Sheikh Hasina said the Father of the Nation, Bangabandhu Sheikh Mujibur Rahman was assassinated within three and a half years of independence and this culture continued for many years when military dictators ruled the country directly, and often in the guise of politicians.

“This culture has continued for years and years and it was a difficult task to bring back the country to a healthy trend . . . we performed that difficult task,” she said.

The prime minister said a class or section of society still persisted, which is spearheading propaganda on the rights situation, while a democratic system runs the country.

“They always desperately try to find fault with us, as their status is elevated when an unconstitutional, abnormal government, or martial law rules the country,” she said.

The premier said she knew that the question of torture in custody was raised in Geneva where Bangladesh's law minister and other representatives were present.

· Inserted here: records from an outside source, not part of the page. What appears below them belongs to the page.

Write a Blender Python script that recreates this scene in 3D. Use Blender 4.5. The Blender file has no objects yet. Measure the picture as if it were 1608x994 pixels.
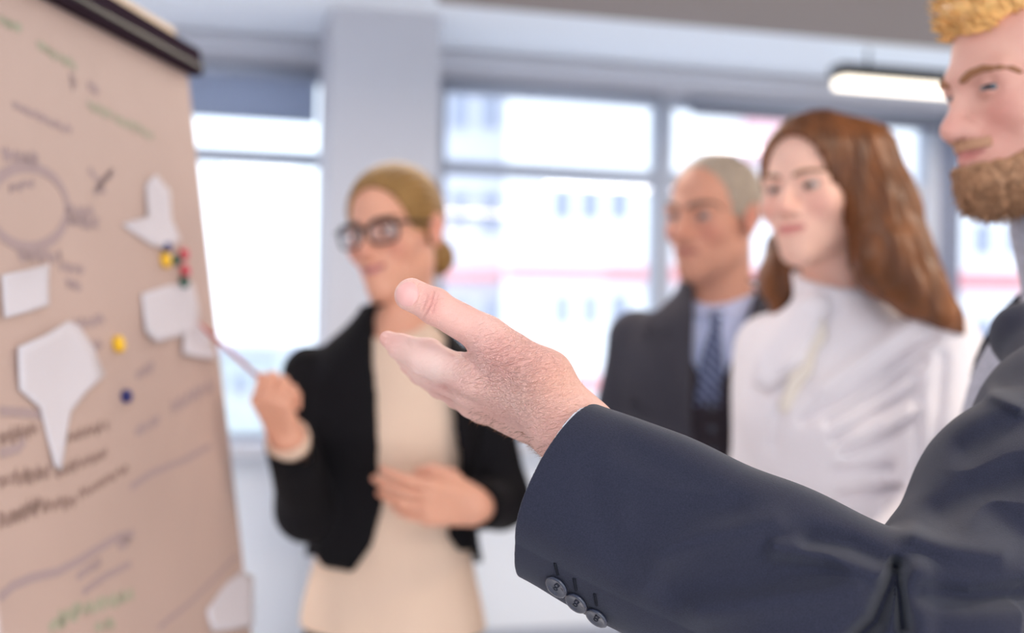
import bpy, bmesh, math, random
import numpy as np
from mathutils import Vector, Matrix

random.seed(7)
RNG = np.random.default_rng(11)
SC = bpy.context.scene
COL = SC.collection

# ------------------------------------------------------------------ camera
FPX = 1900.0
CAM_Z = 1.38
PITCH = math.radians(0.69)
ROLL = 0.018
CAM = np.array([0.0, 0.0, CAM_Z])
_F = np.array([0, math.cos(PITCH), math.sin(PITCH)])
_R0 = np.array([1.0, 0, 0])
_U0 = np.array([0, -math.sin(PITCH), math.cos(PITCH)])
_U = _U0 * math.cos(ROLL) - _R0 * math.sin(ROLL)
_R = _R0 * math.cos(ROLL) + _U0 * math.sin(ROLL)
cam_data = bpy.data.cameras.new('camera')
cam = bpy.data.objects.new('camera', cam_data)
COL.objects.link(cam)
cam.matrix_world = Matrix(((_R[0], _U[0], -_F[0], 0), (_R[1], _U[1], -_F[1], 0), (_R[2], _U[2], -_F[2], CAM_Z), (0, 0, 0, 1)))
cam_data.sensor_width = 36.0
cam_data.lens = FPX / 1608 * 36
cam_data.clip_start = 0.05
cam_data.clip_end = 300
cam_data.dof.use_dof = True
cam_data.dof.focus_distance = 0.83
cam_data.dof.aperture_fstop = 3.1
SC.camera = cam

# ------------------------------------------------------------------ sky and exposure
world = bpy.data.worlds.new('overcast_sky')
SC.world = world
world.use_nodes = True
wbg = world.node_tree.nodes['Background']
wbg.inputs['Color'].default_value = (0.82, 0.91, 1.0, 1)
wbg.inputs['Strength'].default_value = 2.3
SC.view_settings.view_transform = 'Standard'
SC.view_settings.look = 'None'
SC.view_settings.gamma = 1
SC.view_settings.use_curve_mapping = False
SC.view_settings.exposure = 0.28
LAMP_POWER = 16.0

# ------------------------------------------------------------------ helpers
def W(px, py, d):
    """the world point at depth d seen in the photograph at px, py"""
    return CAM + d * (_F + (px - 804) / FPX * _R + (497 - py) / FPX * _U)

def proj(P):
    q = P - CAM.astype(P.dtype)
    d = q @ _F.astype(P.dtype)
    return np.stack([804 + FPX * (q @ _R.astype(P.dtype)) / d, 497 - FPX * (q @ _U.astype(P.dtype)) / d], -1)

def ray_plane(px, py, p0, n):
    d = W(px, py, 1.0) - CAM
    t = np.dot(np.asarray(p0) - CAM, n) / np.dot(d, n)
    return CAM + d * t

def nrm(v):
    v = np.asarray(v, float)
    return v / np.linalg.norm(v)

def lin(c):
    c = c / 255.0
    return c / 12.92 if c <= 0.04045 else ((c + 0.055) / 1.055) ** 2.4

def C(r, g, b):
    return (lin(r), lin(g), lin(b), 1.0)

def mat(name, color, rough=0.6, spec=0.3, bump=None, var=None, attr=None, sss=0.0, metal=0.0, sheen=0.0, coat=0.0):
    """bump=(scale, strength, distance, stretch xyz); var=(scale, amount, stretch xyz)"""
    m = bpy.data.materials.new(name)
    m.use_nodes = True
    nt = m.node_tree
    b = nt.nodes['Principled BSDF']
    b.inputs['Base Color'].default_value = color
    b.inputs['Roughness'].default_value = rough
    b.inputs['Specular IOR Level'].default_value = spec
    b.inputs['Metallic'].default_value = metal
    b.inputs['Sheen Weight'].default_value = sheen
    b.inputs['Coat Weight'].default_value = coat
    if sss:
        b.inputs['Subsurface Weight'].default_value = sss
        b.inputs['Subsurface Radius'].default_value = (0.010, 0.004, 0.0025)
        b.inputs['Subsurface Scale'].default_value = 0.6
    src = None
    if attr:
        a = nt.nodes.new('ShaderNodeAttribute')
        a.attribute_name = attr
        src = a.outputs['Color']
    tc = nt.nodes.new('ShaderNodeTexCoord')
    if var:
        mp = nt.nodes.new('ShaderNodeMapping')
        mp.inputs['Scale'].default_value = var[2] if len(var) > 2 else (1, 1, 1)
        nt.links.new(tc.outputs['Object'], mp.inputs['Vector'])
        n = nt.nodes.new('ShaderNodeTexNoise')
        n.inputs['Scale'].default_value = var[0]
        n.inputs['Detail'].default_value = 5
        nt.links.new(mp.outputs[0], n.inputs['Vector'])
        mr = nt.nodes.new('ShaderNodeMapRange')
        mr.inputs['From Min'].default_value = 0.25
        mr.inputs['From Max'].default_value = 0.75
        mr.inputs['To Min'].default_value = 1 - var[1]
        mr.inputs['To Max'].default_value = 1 + var[1]
        nt.links.new(n.outputs['Fac'], mr.inputs['Value'])
        mx = nt.nodes.new('ShaderNodeMix')
        mx.data_type = 'RGBA'
        mx.blend_type = 'MULTIPLY'
        mx.inputs[0].default_value = 1.0
        if src:
            nt.links.new(src, mx.inputs[6])
        else:
            mx.inputs[6].default_value = color
        nt.links.new(mr.outputs[0], mx.inputs[7])
        src = mx.outputs[2]
    if src:
        nt.links.new(src, b.inputs['Base Color'])
    if bump:
        mp = nt.nodes.new('ShaderNodeMapping')
        mp.inputs['Scale'].default_value = bump[3] if len(bump) > 3 else (1, 1, 1)
        if len(bump) > 4:
            mp.inputs['Rotation'].default_value = bump[4]
        nt.links.new(tc.outputs['Object'], mp.inputs['Vector'])
        n = nt.nodes.new('ShaderNodeTexNoise')
        n.inputs['Scale'].default_value = bump[0]
        n.inputs['Detail'].default_value = 4
        nt.links.new(mp.outputs[0], n.inputs['Vector'])
        bp = nt.nodes.new('ShaderNodeBump')
        bp.inputs['Strength'].default_value = bump[1]
        bp.inputs['Distance'].default_value = bump[2]
        nt.links.new(n.outputs['Fac'], bp.inputs['Height'])
        nt.links.new(bp.outputs[0], b.inputs['Normal'])
    return m

def emit_mat(name, color, strength):
    m = bpy.data.materials.new(name)
    m.use_nodes = True
    b = m.node_tree.nodes['Principled BSDF']
    b.inputs['Base Color'].default_value = color
    b.inputs['Emission Color'].default_value = color
    b.inputs['Emission Strength'].default_value = strength
    return m

def translucent(m, w):
    nt = m.node_tree
    b = nt.nodes['Principled BSDF']
    t = nt.nodes.new('ShaderNodeBsdfTranslucent')
    t.inputs[0].default_value = b.inputs['Base Color'].default_value
    mx = nt.nodes.new('ShaderNodeMixShader')
    mx.inputs[0].default_value = w
    nt.links.new(b.outputs[0], mx.inputs[1])
    nt.links.new(t.outputs[0], mx.inputs[2])
    nt.links.new(mx.outputs[0], nt.nodes['Material Output'].inputs[0])
    return m

def glass_mat(name, tint, gloss=0.06):
    m = bpy.data.materials.new(name)
    m.use_nodes = True
    nt = m.node_tree
    nt.nodes.remove(nt.nodes['Principled BSDF'])
    t = nt.nodes.new('ShaderNodeBsdfTransparent')
    t.inputs[0].default_value = tint
    g = nt.nodes.new('ShaderNodeBsdfGlossy')
    g.inputs['Roughness'].default_value = 0.02
    mx = nt.nodes.new('ShaderNodeMixShader')
    mx.inputs[0].default_value = gloss
    nt.links.new(t.outputs[0], mx.inputs[1])
    nt.links.new(g.outputs[0], mx.inputs[2])
    nt.links.new(mx.outputs[0], nt.nodes['Material Output'].inputs[0])
    return m

def thing(name, loc, label=None, cat=None, group=None, kind=None):
    o = bpy.data.objects.new(name, None)
    COL.objects.link(o)
    o.location = loc
    o.empty_display_size = 0.05
    tag(o, label, cat, group, kind)
    return o

def tag(o, label=None, cat=None, group=None, kind=None):
    if label: o['label'] = label
    if cat: o['category'] = cat
    if group: o['group'] = group
    if kind: o['kind'] = kind
    return o

def origin_of(parent):
    v = np.zeros(3)
    while parent is not None:
        v = v + np.array(parent.location)
        parent = parent.parent
    return v

def mk(name, V, F, material, parent=None, smooth=True, col=None, loc=None):
    """one mesh object from world-space vertices; its origin sits at loc (or its parent's origin)"""
    V = np.asarray(V, float)
    base = origin_of(parent)
    if loc is None:
        loc = base if parent is not None else V.mean(0)
    loc = np.asarray(loc, float)
    me = bpy.data.meshes.new(name)
    if isinstance(F, np.ndarray):
        n, k = F.shape
        me.vertices.add(len(V))
        me.vertices.foreach_set('co', (V - loc).astype(np.float32).ravel())
        me.loops.add(n * k)
        me.loops.foreach_set('vertex_index', F.astype(np.int32).ravel())
        me.polygons.add(n)
        me.polygons.foreach_set('loop_start', np.arange(0, n * k, k, dtype=np.int32))
        me.update(calc_edges=True)
        me.validate()
    else:
        me.from_pydata([tuple(x) for x in (V - loc)], [], F)
    if smooth:
        me.polygons.foreach_set('use_smooth', np.ones(len(me.polygons), bool))
    if col is not None:
        a = me.color_attributes.new('Col', 'FLOAT_COLOR', 'POINT')
        c4 = np.ones((len(V), 4), np.float32)
        c4[:, :3] = col
        a.data.foreach_set('color', c4.ravel())
    me.materials.append(material)
    o = bpy.data.objects.new(name, me)
    COL.objects.link(o)
    o.location = loc - base
    if parent is not None:
        o.parent = parent
    return o

# --- small mesh builder: boxes, tubes, prisms in one part
class MB:
    def __init__(self):
        self.v, self.f = [], []
    def box(self, c, ax, ay, az):
        """centre and the three half-axis vectors"""
        c, ax, ay, az = (np.asarray(q, float) for q in (c, ax, ay, az))
        n = len(self.v)
        for sx in (-1, 1):
            for sy in (-1, 1):
                for sz in (-1, 1):
                    self.v.append(c + sx * ax + sy * ay + sz * az)
        for q in ((0, 1, 3, 2), (4, 6, 7, 5), (0, 4, 5, 1), (2, 3, 7, 6), (0, 2, 6, 4), (1, 5, 7, 3)):
            self.f.append([n + i for i in q])
        return self
    def tube(self, pts, r, seg=8, closed=False, cap=True):
        pts = [np.asarray(p, float) for p in pts]
        rs = r if isinstance(r, (list, tuple, np.ndarray)) else [r] * len(pts)
        n0, N = len(self.v), len(pts)
        prev = None
        for i, p in enumerate(pts):
            if closed:
                t = pts[(i + 1) % N] - pts[i - 1]
            else:
                t = pts[min(i + 1, N - 1)] - pts[max(i - 1, 0)]
            t = nrm(t)
            if prev is None:
                prev = np.cross(t, [0.31, 0.21, 0.93])
                if np.linalg.norm(prev) < 0.1: prev = np.cross(t, [1, 0, 0])
            a = nrm(prev - t * np.dot(prev, t))
            b = np.cross(t, a)
            prev = a
            for k in range(seg):
                th = 2 * math.pi * k / seg
                self.v.append(p + rs[i] * (math.cos(th) * a + math.sin(th) * b))
        for i in range(N if closed else N - 1):
            j = (i + 1) % N
            for k in range(seg):
                l = (k + 1) % seg
                self.f.append([n0 + i * seg + k, n0 + i * seg + l, n0 + j * seg + l, n0 + j * seg + k])
        if cap and not closed:
            self.f.append([n0 + k for k in range(seg)][::-1])
            self.f.append([n0 + (N - 1) * seg + k for k in range(seg)])
        return self
    def lathe(self, c, axis, prof, seg=20):
        """prof: (distance along axis, radius) pairs"""
        axis = nrm(axis)
        a = np.cross(axis, [0.2, 0.3, 0.93]); a = nrm(a); b = np.cross(axis, a)
        n0 = len(self.v)
        for (h, r) in prof:
            for k in range(seg):
                th = 2 * math.pi * k / seg
                self.v.append(np.asarray(c) + axis * h + max(r, 1e-5) * (math.cos(th) * a + math.sin(th) * b))
        for i in range(len(prof) - 1):
            for k in range(seg):
                l = (k + 1) % seg
                self.f.append([n0 + i * seg + k, n0 + i * seg + l, n0 + (i + 1) * seg + l, n0 + (i + 1) * seg + k])
        self.f.append([n0 + k for k in range(seg)][::-1])
        self.f.append([n0 + (len(prof) - 1) * seg + k for k in range(seg)])
        return self
    def build(self, name, material, parent=None, smooth=False, loc=None):
        return mk(name, np.array(self.v), self.f, material, parent, smooth, loc=loc)

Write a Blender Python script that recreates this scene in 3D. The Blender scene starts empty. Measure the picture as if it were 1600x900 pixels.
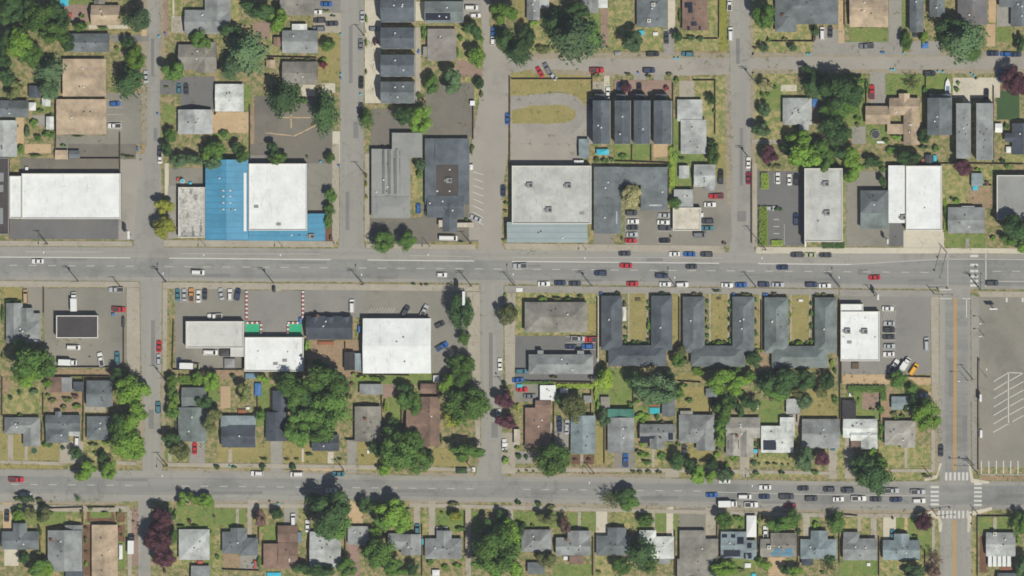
import bpy, math, random
from mathutils import Vector, noise as mnoise

R = math.radians
C = bpy.context.scene.collection
scene = bpy.context.scene
random.seed(7)

# ---------------------------------------------------------------- camera, sky, sun, exposure
S = 0.25                 # metres per photo pixel (photo is 1600 x 900)
CAM_H, CAM_X = 4000.0, 300.0
cam = bpy.data.cameras.new('camera')
cam_ob = bpy.data.objects.new('camera', cam)
C.objects.link(cam_ob)
cam_ob.location = (CAM_X, 0, CAM_H)
cam.sensor_width = 36
cam.lens = 36 * CAM_H / (1600 * S)
cam.shift_x = -CAM_X / (1600 * S)
cam.clip_start, cam.clip_end = 100, 9000
scene.camera = cam_ob

SUN_DIR = Vector((0.37, -0.445, 1.0)).normalized()      # towards the sun
world = bpy.data.worlds.new('World')
scene.world = world
world.use_nodes = True
wn = world.node_tree
sky = wn.nodes.new('ShaderNodeTexSky')
sky.sky_type = 'NISHITA'
sky.sun_disc = False
sky.sun_elevation = math.asin(SUN_DIR.z)
sky.sun_rotation = math.atan2(SUN_DIR.x, SUN_DIR.y)
wn.links.new(sky.outputs[0], wn.nodes['Background'].inputs[0])
wn.nodes['Background'].inputs[1].default_value = 0.055
sun = bpy.data.lights.new('sun', 'SUN')
sun.energy = 4.5
sun.angle = R(0.5)
sun.color = (1.0, 0.955, 0.84)
sun_ob = bpy.data.objects.new('sun', sun)
C.objects.link(sun_ob)
sun_ob.location = SUN_DIR * 500
sun_ob.rotation_euler = (-SUN_DIR).to_track_quat('-Z', 'Y').to_euler()
vs = scene.view_settings
vs.view_transform = 'Standard'
vs.look = 'None'
vs.exposure = 0.1
vs.gamma = 1
vs.use_curve_mapping = False
scene.cycles.volume_bounces = 0
scene.cycles.max_bounces = 5
scene.cycles.diffuse_bounces = 3
scene.cycles.filter_width = 1.7

HAZE = 0.000017           # density of the air, see the end of the script

# ---------------------------------------------------------------- picture grid -> ground
T = (0.0, 0.0, 1.0)
def tile(ox, oy, k):
    global T
    T = (ox, oy, k)
def P(x, y):
    return (T[0] + x / T[2], T[1] + y / T[2])
def wat(px, py, h=0.0):
    x0, y0 = (px - 800) * S, (450 - py) * S
    f = 1 - h / CAM_H
    return (CAM_X + (x0 - CAM_X) * f, y0 * f)
def at(x, y, h=0.0):
    return wat(*P(x, y), h)

# ---------------------------------------------------------------- materials
M_EXP = 1.3
def lin(c):
    c /= 255.0
    return c / 12.92 if c <= 0.04045 else ((c + 0.055) / 1.055) ** 2.4
def rgb(t, m=M_EXP):
    return tuple(min(0.8, lin(v) / m) for v in t) + (1,)
MATS = {}
def nodes(name, rough=0.9, spec=0.2):
    m = bpy.data.materials.new(name)
    m.use_nodes = True
    nt = m.node_tree
    b = nt.nodes['Principled BSDF']
    b.inputs['Roughness'].default_value = rough
    b.inputs['Specular IOR Level'].default_value = spec
    MATS[name] = m
    return m, nt, b
def tex_noise(nt, vec, scale, detail=4, rough=0.6):
    n = nt.nodes.new('ShaderNodeTexNoise')
    n.inputs['Scale'].default_value = scale
    n.inputs['Detail'].default_value = detail
    n.inputs['Roughness'].default_value = rough
    nt.links.new(vec, n.inputs['Vector'])
    return n.outputs['Fac']
def ramp(nt, fac, lo, hi):
    r = nt.nodes.new('ShaderNodeMapRange')
    r.inputs['From Min'].default_value = lo
    r.inputs['From Max'].default_value = hi
    nt.links.new(fac, r.inputs['Value'])
    return r.outputs['Result']
def mix(nt, fac, a, b, mode='MIX'):
    n = nt.nodes.new('ShaderNodeMix')
    n.data_type = 'RGBA'
    n.blend_type = mode
    for sock, v in ((n.inputs['Factor'], fac), (n.inputs['A'], a), (n.inputs['B'], b)):
        if hasattr(v, 'links'):
            nt.links.new(v, sock)
        else:
            sock.default_value = v
    return n.outputs['Result']
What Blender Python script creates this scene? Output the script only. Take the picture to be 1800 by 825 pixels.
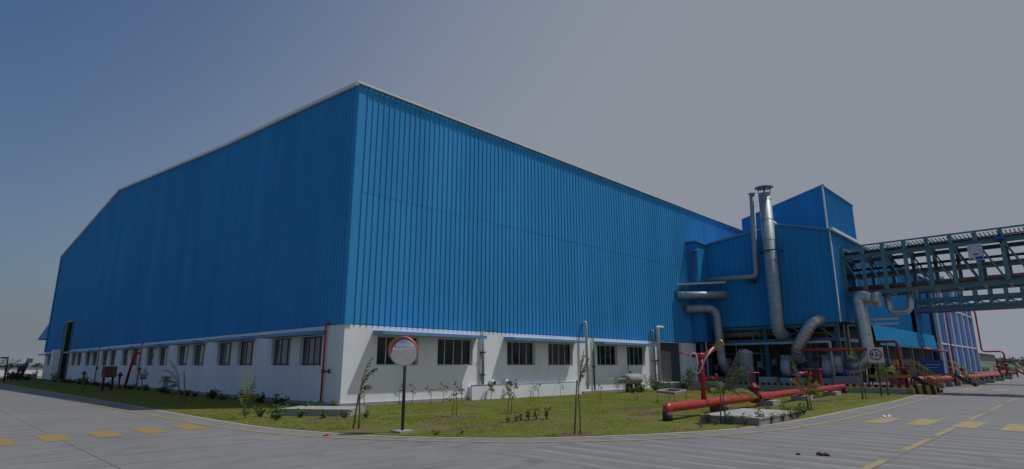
import bpy, math, random
from mathutils import Vector, Matrix
random.seed(7)
for o in list(bpy.data.objects):
    bpy.data.objects.remove(o)
S = bpy.context.scene
COL = S.collection
R = math.radians

# ------------------------------------------------------------------ camera, sky, sun, exposure
cam = bpy.data.cameras.new("camera")
camo = bpy.data.objects.new("camera", cam)
COL.objects.link(camo)
cam.sensor_width = 36.0
cam.lens = 1016.0 / 1800.0 * 36.0
cam.clip_start = 0.05
cam.clip_end = 6000.0
camo.location = (0, 0, 1.65)
camo.rotation_euler = (R(90 + 12.78), 0, R(44.4 - 90))
S.camera = camo

SUN = Vector((0.43, -0.31, 1.0)).normalized()          # towards the sun
elev = math.asin(SUN.z)
rot = math.atan2(SUN.x, SUN.y)
W = bpy.data.worlds.new("World")
S.world = W
W.use_nodes = True
wn = W.node_tree
wn.nodes.clear()
sky = wn.nodes.new("ShaderNodeTexSky")
sky.sky_type = 'NISHITA'
sky.sun_disc = False
sky.sun_elevation = elev
sky.sun_rotation = rot
sky.altitude = 0
sky.air_density = 1.0
sky.dust_density = 4.0
sky.ozone_density = 4.0
hs = wn.nodes.new("ShaderNodeHueSaturation")
hs.inputs['Saturation'].default_value = 1.12
# pale dust haze: whitens the sky towards the sun and towards the horizon
wg = wn.nodes.new("ShaderNodeNewGeometry")
dt = wn.nodes.new("ShaderNodeVectorMath"); dt.operation = 'DOT_PRODUCT'
wn.links.new(wg.outputs['Incoming'], dt.inputs[0]); dt.inputs[1].default_value = -SUN
sz = wn.nodes.new("ShaderNodeSeparateXYZ"); wn.links.new(wg.outputs['Incoming'], sz.inputs[0])
k1 = wn.nodes.new("ShaderNodeMath"); k1.operation = 'MULTIPLY_ADD'
dmx = wn.nodes.new("ShaderNodeMath"); dmx.operation = 'MAXIMUM'
wn.links.new(dt.outputs['Value'], dmx.inputs[0]); dmx.inputs[1].default_value = -0.16
wn.links.new(dmx.outputs[0], k1.inputs[0]); k1.inputs[1].default_value = 2.8; k1.inputs[2].default_value = -2.45 + 3.6
k2 = wn.nodes.new("ShaderNodeMath"); k2.operation = 'MULTIPLY_ADD'        # Incoming points back, so +z here lowers the haze upwards
wn.links.new(sz.outputs['Z'], k2.inputs[0]); k2.inputs[1].default_value = 3.6; wn.links.new(k1.outputs[0], k2.inputs[2])
mr = wn.nodes.new("ShaderNodeMapRange"); mr.interpolation_type = 'SMOOTHSTEP'
mr.inputs['From Min'].default_value = -0.15; mr.inputs['From Max'].default_value = 1.15
wn.links.new(k2.outputs[0], mr.inputs['Value'])
hz = wn.nodes.new("ShaderNodeMix"); hz.data_type = 'RGBA'
hz.inputs[7].default_value = (3.85, 4.2, 4.95, 1)
bg = wn.nodes.new("ShaderNodeBackground")
bg.inputs['Strength'].default_value = 0.10
wo = wn.nodes.new("ShaderNodeOutputWorld")
wn.links.new(sky.outputs[0], hs.inputs['Color'])
wn.links.new(mr.outputs[0], hz.inputs[0])
tint = wn.nodes.new("ShaderNodeMix"); tint.data_type = 'RGBA'; tint.blend_type = 'MULTIPLY'
tint.inputs[0].default_value = 1.0
tint.inputs[7].default_value = (0.95, 1.12, 1.20, 1)
wn.links.new(hs.outputs[0], tint.inputs[6])
wn.links.new(tint.outputs[2], hz.inputs[6])
wn.links.new(hz.outputs[2], bg.inputs[0])
wn.links.new(bg.outputs[0], wo.inputs[0])

sl = bpy.data.lights.new("sun", 'SUN')
sl.energy = 3.55
sl.angle = R(0.55)
sl.color = (1.0, 0.975, 0.94)
so = bpy.data.objects.new("sun", sl)
COL.objects.link(so)
so.rotation_euler = SUN.to_track_quat('Z', 'Y').to_euler()
so.location = (0, 0, 60)

S.view_settings.view_transform = 'Standard'
S.view_settings.look = 'None'
S.view_settings.exposure = -0.6
S.view_settings.gamma = 1.0
S.view_settings.use_curve_mapping = False
S.cycles.max_bounces = 6
S.cycles.diffuse_bounces = 5
S.cycles.glossy_bounces = 3

# ------------------------------------------------------------------ materials
def nmat(name):
    m = bpy.data.materials.new(name)
    m.use_nodes = True
    nt = m.node_tree
    b = nt.nodes['Principled BSDF']
    return m, nt, b

def mixn(nt, fac, a, b, mode='MIX'):
    n = nt.nodes.new('ShaderNodeMix')
    n.data_type = 'RGBA'
    n.blend_type = mode
    for i, v in ((0, fac), (6, a), (7, b)):
        if hasattr(v, 'links') or hasattr(v, 'is_output'):
            nt.links.new(v, n.inputs[i])
        else:
            n.inputs[i].default_value = v if i == 0 else (*v[:3], 1)
    return n.outputs[2]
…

“The law minister and others gave proper replies in this regard,” she said.

On the question of whether the people are reaping the benefits of economic growth, Sheikh Hasina said the people are certainly getting the benefits of the growth.

“Think a little bit; the country’s poverty rate was over 41% during 2005-2006 and the rate has been brought down to 21.4% … we were able to attain this success within 10 years,” she said.

The prime minister said annual per capita income has surged to about $2000 from $400/500 ,and the country achieved an 8.1% gross domestic product (GDP) growth rate in the last fiscal year.

“When higher growth is achieved, inflation increases naturally. But we did not allow that and maintained it at 5.5% or 6%,” she said, adding its fruits are very naturally reaching the common people .

About the migration of people, Sheikh Hasina said there is a tendency of people since ancient times to improve their lot by moving to other places.

“You cannot link the issue with poverty and it is a natural tendency of people,” she said, mentioning that her government is providing unsecured loans to youths who want to work.

When the interviewer questioned about the “vulnerable situation” in Bangladesh's banking sector and its loan default culture, the prime minister said the matter is not to the extent it is publicized.

The prime minister said the culture of not repaying bank loans was initiated during the rule of military dictators. “Whenever we have come to government, we have tried to realize the loans,” she said, adding that if consistent action is not taken, it will not yield any results.

Sheikh Hasina said special incentives were given in this year’s budget. “Those intending to take loans have been asked to repay within the stipulated timeframe, otherwise they will not be given credit,” she said.

She said the country would not have witnessed such socioeconomic progress and the economy would not have been so strong, if the problems were big.

About freedom of work in mass media, Sheikh Hasina said there was only one television channel (Bangladesh Television), one radio station and a few newspapers in the country till 1996.

But after coming to power in 1996, she said the Awami League government opened up the private sector.

“There are 44 television channels in the country now,” she said, adding that her intention was to generate employment.

She said the mass media has full freedom. 

"If it (freedom of mass media) does not exist, then how is propaganda and falsehood being carried out against me and my government?,” she questioned.

The prime minister asked if anybody enjoyed such freedom during the regimes of military dictators. “It  (freedom of mass media) was absent, even during the regime of Khaleda Zia,” she added.

Sheikh Hasina said many people are saying there is no freedom of mass media: "But how do they speak if freedom of speech does not exist?" 

The prime minister said her government is making strides to maintain a peaceful atmosphere in the country. 

“If anybody gives a provocative speech, will others remain idle? … No, they (provocative speech givers) cannot do it,” she said.

“Security will have to be given to the people first and we will have to do whatever is needed for their security,” she asserted.